For its part, Cambodia—which put in $8.7 million in cash, or 5% of total cash donations, as of July—says it can’t add to its contributions “without jeopardizing the country’s judicial reform program,” government spokesman Ek Tha said. International donors—including Japan, Australia, the U.S. and Germany—have underwritten most of the court’s costs of $209 million since its launch in 2006, but some are weary of a judicial process originally envisaged to last about five years. Its one conviction came in 2010, when former prison chief Kaing Guek Eav was found guilty of committing crimes against humanity, a conviction for which he is serving a life sentence.
“A gradual and prudent restructuring of the court is necessary,” said Andrew Cayley, international co-prosecutor from December 2009 to September 2013.
The tribunal has lost two defendants. Ieng Sary, the regime’s foreign minister, died in March aged 87, while his wife, Ieng Thirith, the social affairs minister, 81, was released last year after being deemed unfit for trial due to severe dementia.
“While delays are frustrating, they should be weighed against the nature of the crimes be prosecuted, including their magnitude and complexity, and the due process protections being afforded the defendants,” said David Scheffer, U.N. adviser to the tribunal. The current trial’s duration is comparable to other international proceedings, court officials say.
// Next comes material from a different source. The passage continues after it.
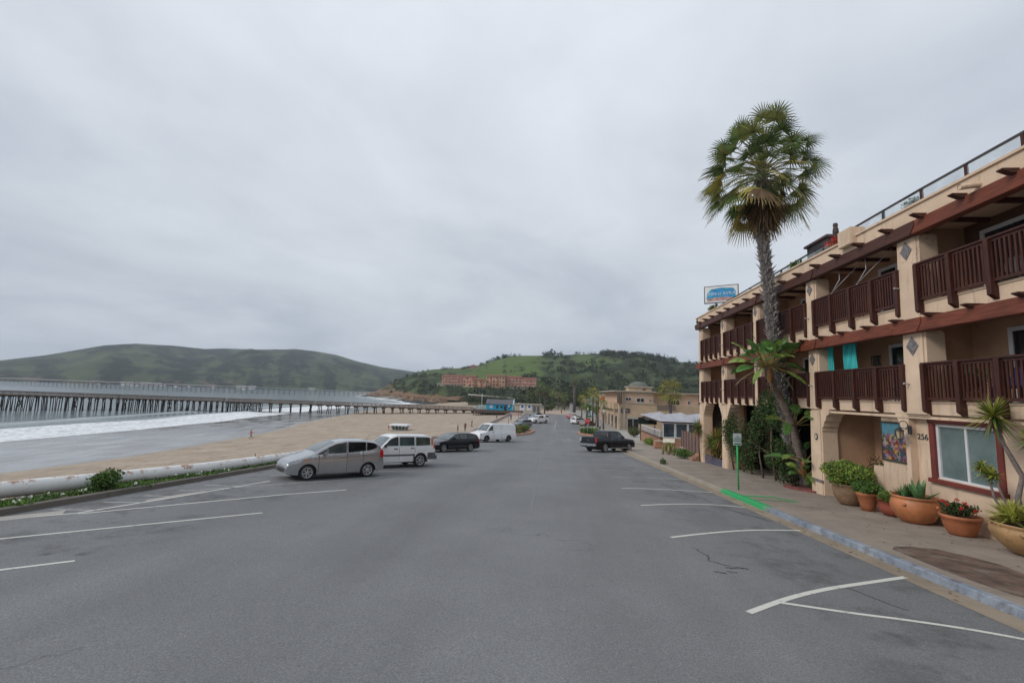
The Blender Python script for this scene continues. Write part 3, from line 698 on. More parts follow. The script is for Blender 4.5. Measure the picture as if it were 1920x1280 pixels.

Many Cambodians, particularly youth born after the Khmer Rouge era, are trying to look past the country’s history.
“My priorities are my family and my job—I have 11 siblings and I need to look after them,” said Seang Veasna, an 18-year-old auto-rickshaw driver whose grandfather was killed by the Khmer Rouge. “People from that generation want justice, and I do feel sympathetic. But it’s not that important for young people.”